WHAT TO WORK ON:
Reproduce, word for word, every line from the first one down to the line containing "PI = math.pi", and nothing else.

PROVIDED ENTRIES:
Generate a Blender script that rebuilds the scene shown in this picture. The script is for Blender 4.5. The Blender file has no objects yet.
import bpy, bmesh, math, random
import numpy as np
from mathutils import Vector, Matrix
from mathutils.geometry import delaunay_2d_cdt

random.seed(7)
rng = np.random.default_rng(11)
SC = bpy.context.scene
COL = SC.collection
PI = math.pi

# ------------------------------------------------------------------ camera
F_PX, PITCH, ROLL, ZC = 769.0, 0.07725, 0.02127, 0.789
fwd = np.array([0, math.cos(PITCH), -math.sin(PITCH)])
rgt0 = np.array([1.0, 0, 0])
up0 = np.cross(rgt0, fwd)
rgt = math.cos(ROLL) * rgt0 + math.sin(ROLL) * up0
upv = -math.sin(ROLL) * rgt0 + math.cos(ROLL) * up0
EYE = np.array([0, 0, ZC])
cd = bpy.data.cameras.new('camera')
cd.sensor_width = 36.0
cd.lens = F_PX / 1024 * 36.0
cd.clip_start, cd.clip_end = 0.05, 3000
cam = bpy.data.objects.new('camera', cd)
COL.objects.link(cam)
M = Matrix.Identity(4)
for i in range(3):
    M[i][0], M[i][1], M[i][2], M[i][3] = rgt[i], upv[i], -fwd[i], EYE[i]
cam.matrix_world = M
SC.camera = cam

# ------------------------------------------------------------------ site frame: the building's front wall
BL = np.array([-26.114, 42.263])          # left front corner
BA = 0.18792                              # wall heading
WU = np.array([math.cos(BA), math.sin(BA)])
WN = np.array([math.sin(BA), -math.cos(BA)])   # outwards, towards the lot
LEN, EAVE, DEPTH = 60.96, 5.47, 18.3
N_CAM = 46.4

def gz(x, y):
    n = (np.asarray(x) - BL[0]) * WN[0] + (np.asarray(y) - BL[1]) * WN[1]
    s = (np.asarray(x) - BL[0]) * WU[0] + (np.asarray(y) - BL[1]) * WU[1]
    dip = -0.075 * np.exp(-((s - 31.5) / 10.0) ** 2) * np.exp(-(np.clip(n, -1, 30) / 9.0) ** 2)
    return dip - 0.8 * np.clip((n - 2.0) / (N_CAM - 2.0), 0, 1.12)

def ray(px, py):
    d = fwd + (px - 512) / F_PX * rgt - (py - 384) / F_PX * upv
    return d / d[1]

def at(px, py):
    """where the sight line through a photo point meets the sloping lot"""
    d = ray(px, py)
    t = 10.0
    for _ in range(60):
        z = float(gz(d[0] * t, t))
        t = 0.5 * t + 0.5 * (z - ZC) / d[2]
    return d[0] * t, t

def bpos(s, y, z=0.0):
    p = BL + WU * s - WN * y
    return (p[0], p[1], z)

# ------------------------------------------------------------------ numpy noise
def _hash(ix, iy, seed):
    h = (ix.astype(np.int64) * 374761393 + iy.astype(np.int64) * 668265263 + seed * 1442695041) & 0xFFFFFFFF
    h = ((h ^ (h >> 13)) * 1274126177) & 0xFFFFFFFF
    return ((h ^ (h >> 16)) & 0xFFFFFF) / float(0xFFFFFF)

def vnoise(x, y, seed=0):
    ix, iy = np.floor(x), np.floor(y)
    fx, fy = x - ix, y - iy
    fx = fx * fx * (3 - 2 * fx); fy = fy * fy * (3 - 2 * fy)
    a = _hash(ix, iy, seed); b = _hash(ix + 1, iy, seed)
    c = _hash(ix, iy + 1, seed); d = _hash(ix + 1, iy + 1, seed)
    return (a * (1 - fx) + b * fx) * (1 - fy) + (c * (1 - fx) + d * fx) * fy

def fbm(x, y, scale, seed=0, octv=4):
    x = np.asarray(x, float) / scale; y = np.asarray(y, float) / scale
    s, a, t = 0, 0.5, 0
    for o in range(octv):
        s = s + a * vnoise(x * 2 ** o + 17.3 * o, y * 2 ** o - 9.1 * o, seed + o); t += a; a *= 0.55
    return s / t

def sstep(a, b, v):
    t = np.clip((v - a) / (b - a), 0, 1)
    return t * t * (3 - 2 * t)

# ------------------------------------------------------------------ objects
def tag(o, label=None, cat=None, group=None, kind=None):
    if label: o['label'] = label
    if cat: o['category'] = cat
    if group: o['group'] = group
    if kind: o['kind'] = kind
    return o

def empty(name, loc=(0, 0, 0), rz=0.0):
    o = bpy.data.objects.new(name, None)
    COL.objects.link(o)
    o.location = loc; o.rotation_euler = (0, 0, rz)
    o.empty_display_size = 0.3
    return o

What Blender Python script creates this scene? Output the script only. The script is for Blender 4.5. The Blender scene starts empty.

RESPONSE:
Generate a Blender script that rebuilds the scene shown in this picture. The script is for Blender 4.5. The Blender file has no objects yet.
import bpy, bmesh, math, random
import numpy as np
from mathutils import Vector, Matrix
from mathutils.geometry import delaunay_2d_cdt

random.seed(7)
rng = np.random.default_rng(11)
SC = bpy.context.scene
COL = SC.collection
PI = math.pi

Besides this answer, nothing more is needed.